Additional Information and Where to Find It

THIS PRESS RELEASE IS ONLY A BRIEF DESCRIPTION OF THE PROPOSED TRANSACTION. IT IS NOT A REQUEST FOR OR SOLICITATION OF A PROXY OR AN OFFER TO ACQUIRE OR SELL ANY SHARES OF COMMON STOCK. THE COMPANY INTENDS TO FILE A PROXY STATEMENT AND OTHER REQUIRED MATERIALS, INCLUDING A SCHEDULE 13E-3, WITH THE SEC CONCERNING THE PROPOSED STOCK SPLITS. A COPY OF ALL FINAL PROXY MATERIALS WILL BE SENT TO STOCKHOLDERS PRIOR TO THE 2024 ANNUAL MEETING OF STOCKHOLDERS AT WHICH THE COMPANY’S STOCKHOLDERS WILL BE ASKED TO VOTE ON THE PROPOSALS DESCRIBED IN THE MATERIALS PROVIDED BY THE COMPANY. THE COMPANY URGES ALL STOCKHOLDERS TO READ THE PROXY STATEMENT WHEN IT BECOMES AVAILABLE, AS WELL AS ALL OTHER RELEVANT DOCUMENTS FILED WITH THE SEC, BECAUSE THOSE DOCUMENTS WILL INCLUDE IMPORTANT INFORMATION. A FREE COPY OF ALL MATERIALS THE COMPANY FILES WITH THE SEC, INCLUDING THE COMPANY’S SCHEDULE 13E-3 AND PROXY STATEMENT, WILL BE AVAILABLE AT NO COST ON THE SEC’S WEBSITE AT WWW.SEC.GOV. WHEN THOSE DOCUMENTS BECOME AVAILABLE, THE PROXY STATEMENT AND OTHER DOCUMENTS FILED BY THE COMPANY MAY ALSO BE OBTAINED WITHOUT CHARGE BY DIRECTING A REQUEST TO PSYCHEMEDICS CORPORATION, 5220 SPRING VALLEY ROAD, SUITE 230, DALLAS, TEXAS 75254, ATTENTION: SECRETARY.

Participants in the Solicitation

Psychemedics and its directors and executive officers may be deemed to be participants in the solicitation of proxies in connection with the proposed transaction. Information concerning such participants will be set forth in the proxy statement for the Annual Meeting, which will be filed with the SEC on Schedule 14A (the “Proxy Statement”). To the extent that holdings of Psychemedics’ securities change since the amounts printed in the Proxy Statement, such changes will be reflected on Statements of Change in Ownership on Form 4 or other filings filed with the SEC. Additional information regarding the interests of such participants in the solicitation of proxies in connection with the proposed transaction will be included in the Proxy Statement.

About Psychemedics

Psychemedics Corporation is a leading global provider of innovative hair testing for drugs of abuse. With a commitment to accuracy and reliability, the company offers cutting-edge drug testing solutions. Psychemedics Corporation is dedicated to providing valuable insights and maintaining the highest standards in substance abuse testing.

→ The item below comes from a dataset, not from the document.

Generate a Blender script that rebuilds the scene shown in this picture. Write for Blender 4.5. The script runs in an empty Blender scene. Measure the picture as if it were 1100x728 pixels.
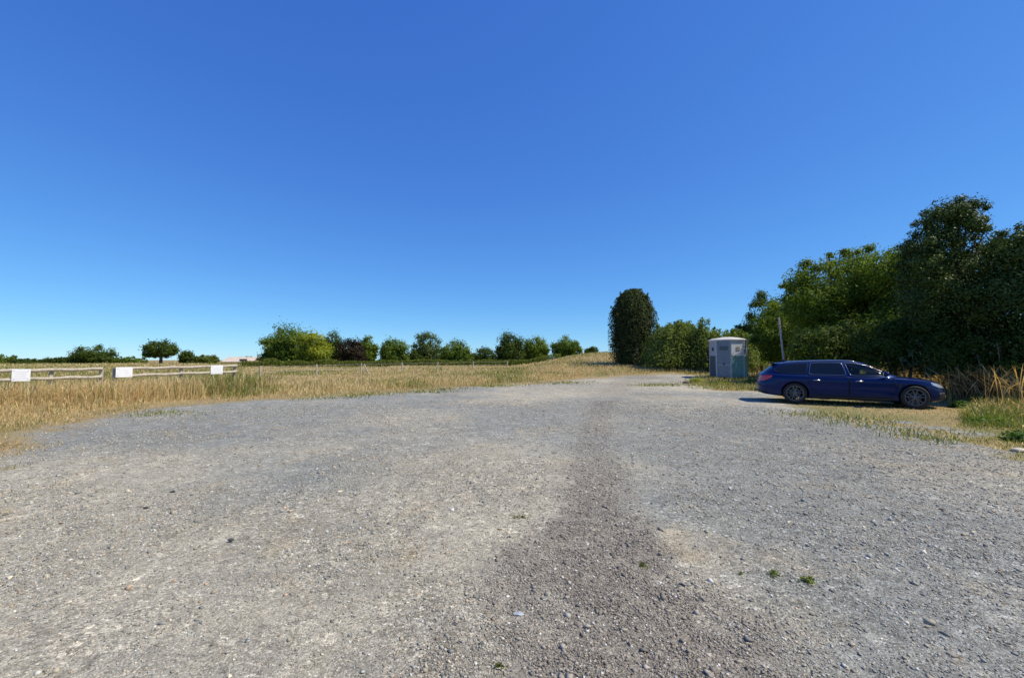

Forward-Looking Statements

This press release may contain forward-looking statements that are being made pursuant to the Private Securities Litigation Reform Act of 1995, which provides a “safe harbor” for forward-looking statements to encourage companies to provide prospective information so long as those statements are accompanied by meaningful cautionary statements identifying important factors that could cause actual results to differ materially from those discussed in the statement. Such forward-looking statements include statements about the perceived benefits and costs of the proposed transaction, the number of shares of the Company’s common stock that are expected to be cashed out in the proposed transaction, the timing and stockholder approval of the proposed transaction, the timing and closing of the transactions contemplated by the Purchase Agreement and the Company’s intended use of proceeds from the Purchase Agreement. Such forward-looking statements are subject to a number of known and unknown risks and uncertainties that could cause actual results, performance or achievements to differ materially from those described or implied in such forward-looking statements. Accordingly, actual results may differ materially from such forward-looking statements. The forward-looking statements relating to the transaction discussed above are based on the Company’s current expectations, assumptions, estimates and projections about the Company and involve significant risks and uncertainties, including the many variables that may impact the Company’s projected cost savings, variables and risks related to consummation of the proposed transaction, SEC regulatory review of the Company’s filings related to the proposed transaction, the potential failure to satisfy the conditions to the consummation of the proposed transaction, including obtaining stockholder approval, and the continuing determination of the Board and Transaction Committee that the proposed transaction is in the best interests of all stockholders. The Company assumes no obligation for updating any such forward-looking statements to reflect actual results, changes in assumptions or changes in other factors affecting such forward-looking statements.